In der Umweltbehörde ist man über den Entschluss „sehr unglücklich“. „Mit uns war das nicht abgesprochen“, stellt der Sprecher des Umweltministeriums, Folkert Wiesner, fest. So weit die diplomatische Version. Fachleute der Behörde werden deutlicher: „Die Genehmigung ist eine ökologische Schweinerei. Wir erwarten einen Protest der Niederlande beim deutschen Außenministerium.“ Die Niederländer berufen sich bei ihrer Ablehnung auf den Ems-Dollart-Vertrag, der festlegt, welche Nutzungen in der Emsmündung erlaubt sind. Als ehemaliger Mitarbeiter des Umweltministeriums hatte Dietmar Schulz tiefe Einblicke in den Vertrag. Jetzt ist Schulz Staatssekretär im Landwirtschaftsministerium und hat die Muschelentnahme abgesegnet.
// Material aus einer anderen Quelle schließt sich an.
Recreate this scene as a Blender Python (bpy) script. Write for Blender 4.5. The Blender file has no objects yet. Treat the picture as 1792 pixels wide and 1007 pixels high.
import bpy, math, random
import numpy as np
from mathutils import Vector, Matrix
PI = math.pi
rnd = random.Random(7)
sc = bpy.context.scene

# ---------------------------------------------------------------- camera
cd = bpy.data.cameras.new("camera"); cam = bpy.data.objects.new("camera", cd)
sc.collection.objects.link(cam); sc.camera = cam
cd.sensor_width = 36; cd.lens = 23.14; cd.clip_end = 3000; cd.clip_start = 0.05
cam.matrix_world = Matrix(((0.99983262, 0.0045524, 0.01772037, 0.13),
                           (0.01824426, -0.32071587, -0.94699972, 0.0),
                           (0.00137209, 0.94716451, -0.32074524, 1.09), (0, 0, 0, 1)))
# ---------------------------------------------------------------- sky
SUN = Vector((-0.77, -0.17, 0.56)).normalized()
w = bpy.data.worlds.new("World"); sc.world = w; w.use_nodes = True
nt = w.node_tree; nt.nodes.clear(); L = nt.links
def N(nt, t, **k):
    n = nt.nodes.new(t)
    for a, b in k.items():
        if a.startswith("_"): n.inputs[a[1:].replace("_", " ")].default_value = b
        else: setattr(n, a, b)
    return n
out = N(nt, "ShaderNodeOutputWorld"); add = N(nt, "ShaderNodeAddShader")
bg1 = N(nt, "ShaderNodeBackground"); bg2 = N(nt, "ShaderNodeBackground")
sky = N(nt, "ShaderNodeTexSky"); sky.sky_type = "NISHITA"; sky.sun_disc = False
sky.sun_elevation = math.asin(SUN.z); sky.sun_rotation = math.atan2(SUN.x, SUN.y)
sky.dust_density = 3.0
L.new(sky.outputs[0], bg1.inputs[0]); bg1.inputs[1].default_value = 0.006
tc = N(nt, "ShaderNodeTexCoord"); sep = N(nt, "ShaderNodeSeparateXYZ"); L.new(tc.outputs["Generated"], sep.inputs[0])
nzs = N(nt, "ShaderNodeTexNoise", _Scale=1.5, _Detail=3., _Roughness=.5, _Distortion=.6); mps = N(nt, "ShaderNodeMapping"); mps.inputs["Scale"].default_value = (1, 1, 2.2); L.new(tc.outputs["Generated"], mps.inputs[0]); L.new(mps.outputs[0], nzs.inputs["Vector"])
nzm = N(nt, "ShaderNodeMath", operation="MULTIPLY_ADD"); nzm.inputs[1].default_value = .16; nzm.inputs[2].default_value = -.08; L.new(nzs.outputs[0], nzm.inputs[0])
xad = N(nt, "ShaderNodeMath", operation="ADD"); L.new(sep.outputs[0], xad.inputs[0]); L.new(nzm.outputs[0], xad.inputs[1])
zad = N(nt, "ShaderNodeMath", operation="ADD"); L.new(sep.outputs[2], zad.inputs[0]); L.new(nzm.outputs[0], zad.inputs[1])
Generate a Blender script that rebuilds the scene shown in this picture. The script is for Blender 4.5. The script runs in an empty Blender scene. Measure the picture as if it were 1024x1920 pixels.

Genüsslich präsentiert das Landwirtschaftsministerium ein Schreiben, in dem das Umweltministerium keine „Bedenken wegen erheblicher Eingriffe“ in Sachen Muschelentnahme attestiert. Damit wird der Streit in der Landesregierung vollends konfus. Machte sich das Umweltministerium bislang als Hüterin der Natur stark, so muss es jetzt erklären, warum es einer wirtschaftlichen Nutzung eines von ihm selbst geschützen Gebietes Vorschub geleistet hat. „Naturschutz im Wattenmeer ist nur noch Marketingetikett“, sagt Uilke van der Meer vom BUND Nordseehaus in Dornum.